## begin DATA EXCERPT
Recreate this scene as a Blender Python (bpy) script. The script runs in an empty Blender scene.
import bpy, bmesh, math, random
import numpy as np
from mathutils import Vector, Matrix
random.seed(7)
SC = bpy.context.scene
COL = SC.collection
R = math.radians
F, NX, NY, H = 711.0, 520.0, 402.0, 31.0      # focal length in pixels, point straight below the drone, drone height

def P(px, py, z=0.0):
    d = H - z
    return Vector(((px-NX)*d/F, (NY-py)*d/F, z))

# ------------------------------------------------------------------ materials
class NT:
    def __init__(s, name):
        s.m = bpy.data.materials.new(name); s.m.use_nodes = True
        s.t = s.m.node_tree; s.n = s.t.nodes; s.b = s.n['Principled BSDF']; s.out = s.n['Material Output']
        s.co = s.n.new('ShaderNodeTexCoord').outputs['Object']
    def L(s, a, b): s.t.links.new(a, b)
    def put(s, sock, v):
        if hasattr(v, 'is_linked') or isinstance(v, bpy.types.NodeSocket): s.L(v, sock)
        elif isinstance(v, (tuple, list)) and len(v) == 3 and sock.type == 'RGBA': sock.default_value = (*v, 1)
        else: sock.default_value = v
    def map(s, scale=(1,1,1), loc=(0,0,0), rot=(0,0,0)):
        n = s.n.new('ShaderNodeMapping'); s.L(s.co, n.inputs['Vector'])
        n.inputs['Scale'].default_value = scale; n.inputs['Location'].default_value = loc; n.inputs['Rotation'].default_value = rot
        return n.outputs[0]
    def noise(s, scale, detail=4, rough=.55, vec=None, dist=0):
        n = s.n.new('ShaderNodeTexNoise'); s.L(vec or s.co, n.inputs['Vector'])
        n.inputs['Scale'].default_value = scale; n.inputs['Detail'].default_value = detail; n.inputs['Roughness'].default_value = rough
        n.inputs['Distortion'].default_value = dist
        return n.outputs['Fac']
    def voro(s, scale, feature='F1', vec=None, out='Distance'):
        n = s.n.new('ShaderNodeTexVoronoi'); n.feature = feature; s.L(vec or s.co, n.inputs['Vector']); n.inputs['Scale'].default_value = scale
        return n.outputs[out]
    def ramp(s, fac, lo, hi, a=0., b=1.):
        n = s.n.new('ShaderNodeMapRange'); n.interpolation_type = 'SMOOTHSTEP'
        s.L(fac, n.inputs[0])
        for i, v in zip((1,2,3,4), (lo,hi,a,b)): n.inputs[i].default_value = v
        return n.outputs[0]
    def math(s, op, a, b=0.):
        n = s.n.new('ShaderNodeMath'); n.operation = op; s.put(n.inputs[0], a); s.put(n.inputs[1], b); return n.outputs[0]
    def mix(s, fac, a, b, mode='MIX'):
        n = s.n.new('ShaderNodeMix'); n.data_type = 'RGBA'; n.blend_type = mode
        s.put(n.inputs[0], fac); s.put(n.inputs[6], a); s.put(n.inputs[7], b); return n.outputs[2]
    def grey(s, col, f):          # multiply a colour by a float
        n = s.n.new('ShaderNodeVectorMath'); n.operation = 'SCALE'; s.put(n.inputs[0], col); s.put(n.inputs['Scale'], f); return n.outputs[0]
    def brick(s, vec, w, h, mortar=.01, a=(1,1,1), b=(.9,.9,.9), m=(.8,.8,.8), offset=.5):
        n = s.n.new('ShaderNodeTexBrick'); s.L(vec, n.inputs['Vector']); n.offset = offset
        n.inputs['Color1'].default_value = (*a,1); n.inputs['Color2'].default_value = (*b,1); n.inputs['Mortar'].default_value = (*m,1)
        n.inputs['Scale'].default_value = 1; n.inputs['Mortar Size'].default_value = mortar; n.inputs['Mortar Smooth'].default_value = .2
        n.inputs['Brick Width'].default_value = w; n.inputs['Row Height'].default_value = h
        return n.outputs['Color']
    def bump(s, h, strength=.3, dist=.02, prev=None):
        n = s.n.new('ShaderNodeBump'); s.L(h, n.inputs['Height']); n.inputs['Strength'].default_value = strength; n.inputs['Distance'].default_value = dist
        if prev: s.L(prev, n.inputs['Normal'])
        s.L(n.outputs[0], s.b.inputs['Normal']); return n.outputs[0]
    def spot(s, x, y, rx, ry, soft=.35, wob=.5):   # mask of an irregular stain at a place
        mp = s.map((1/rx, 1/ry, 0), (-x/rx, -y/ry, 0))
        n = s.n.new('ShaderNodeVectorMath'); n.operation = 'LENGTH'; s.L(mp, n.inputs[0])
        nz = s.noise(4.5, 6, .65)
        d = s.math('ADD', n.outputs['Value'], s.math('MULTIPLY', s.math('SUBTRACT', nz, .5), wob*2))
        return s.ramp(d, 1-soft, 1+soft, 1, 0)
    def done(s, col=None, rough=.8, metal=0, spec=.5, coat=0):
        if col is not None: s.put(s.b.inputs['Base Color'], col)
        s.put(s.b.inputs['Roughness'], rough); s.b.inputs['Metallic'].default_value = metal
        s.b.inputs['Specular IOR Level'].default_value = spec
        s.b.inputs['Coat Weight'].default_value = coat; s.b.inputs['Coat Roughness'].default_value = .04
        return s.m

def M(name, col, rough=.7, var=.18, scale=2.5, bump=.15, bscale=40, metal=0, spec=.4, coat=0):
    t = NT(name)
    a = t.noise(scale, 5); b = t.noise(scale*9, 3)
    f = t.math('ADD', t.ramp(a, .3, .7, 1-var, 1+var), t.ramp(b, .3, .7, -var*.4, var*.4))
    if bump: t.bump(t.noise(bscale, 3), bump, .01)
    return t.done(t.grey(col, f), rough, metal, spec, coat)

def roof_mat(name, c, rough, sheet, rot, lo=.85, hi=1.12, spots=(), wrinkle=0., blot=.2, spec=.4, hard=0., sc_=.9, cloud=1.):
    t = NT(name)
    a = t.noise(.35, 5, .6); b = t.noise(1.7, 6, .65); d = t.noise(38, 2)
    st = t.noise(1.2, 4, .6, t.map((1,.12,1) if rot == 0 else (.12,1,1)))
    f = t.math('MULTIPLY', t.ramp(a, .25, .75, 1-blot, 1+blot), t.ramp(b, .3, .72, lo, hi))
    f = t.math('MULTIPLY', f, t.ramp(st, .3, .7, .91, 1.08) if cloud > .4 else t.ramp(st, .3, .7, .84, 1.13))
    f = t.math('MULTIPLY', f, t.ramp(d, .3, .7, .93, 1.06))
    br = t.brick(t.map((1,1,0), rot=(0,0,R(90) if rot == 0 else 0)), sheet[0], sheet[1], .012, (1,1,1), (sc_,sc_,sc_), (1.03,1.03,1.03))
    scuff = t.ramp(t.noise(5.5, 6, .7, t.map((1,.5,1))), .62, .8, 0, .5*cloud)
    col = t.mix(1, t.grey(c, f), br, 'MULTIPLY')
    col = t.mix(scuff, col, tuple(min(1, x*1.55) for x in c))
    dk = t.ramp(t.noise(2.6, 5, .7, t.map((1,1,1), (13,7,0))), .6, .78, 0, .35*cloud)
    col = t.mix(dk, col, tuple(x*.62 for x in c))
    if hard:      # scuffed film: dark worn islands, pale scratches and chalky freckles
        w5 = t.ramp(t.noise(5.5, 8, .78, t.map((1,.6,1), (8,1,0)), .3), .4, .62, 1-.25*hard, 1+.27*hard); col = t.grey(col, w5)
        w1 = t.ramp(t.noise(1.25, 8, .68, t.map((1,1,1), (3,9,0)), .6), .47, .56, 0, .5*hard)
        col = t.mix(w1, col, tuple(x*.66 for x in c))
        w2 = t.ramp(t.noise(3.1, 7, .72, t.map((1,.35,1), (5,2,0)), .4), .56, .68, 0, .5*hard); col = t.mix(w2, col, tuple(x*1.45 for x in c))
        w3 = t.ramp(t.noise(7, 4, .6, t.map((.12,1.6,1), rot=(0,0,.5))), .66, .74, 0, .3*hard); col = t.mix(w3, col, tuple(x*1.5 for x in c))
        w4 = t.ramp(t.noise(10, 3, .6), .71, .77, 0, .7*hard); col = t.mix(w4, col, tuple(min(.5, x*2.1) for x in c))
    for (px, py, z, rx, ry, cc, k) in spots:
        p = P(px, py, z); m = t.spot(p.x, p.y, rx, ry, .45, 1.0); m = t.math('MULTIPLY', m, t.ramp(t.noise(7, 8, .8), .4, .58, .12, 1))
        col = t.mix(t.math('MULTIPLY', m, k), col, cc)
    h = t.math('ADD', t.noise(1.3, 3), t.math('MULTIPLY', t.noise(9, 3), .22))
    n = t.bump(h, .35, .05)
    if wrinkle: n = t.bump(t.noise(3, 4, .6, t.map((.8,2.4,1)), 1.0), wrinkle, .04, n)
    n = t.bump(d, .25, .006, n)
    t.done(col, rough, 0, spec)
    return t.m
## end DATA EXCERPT
§ EXERCISE AIM: Starting with the first line of the data above, copy each line exactly until you reach the line with "return Vector(((px-NX)*d/F, (NY-py)*d/F, z))"; include that line as well.

§ OUTPUT OF THE EXERCISE:
Recreate this scene as a Blender Python (bpy) script. The script runs in an empty Blender scene.
import bpy, bmesh, math, random
import numpy as np
from mathutils import Vector, Matrix
random.seed(7)
SC = bpy.context.scene
COL = SC.collection
R = math.radians
F, NX, NY, H = 711.0, 520.0, 402.0, 31.0      # focal length in pixels, point straight below the drone, drone height

def P(px, py, z=0.0):
    d = H - z
    return Vector(((px-NX)*d/F, (NY-py)*d/F, z))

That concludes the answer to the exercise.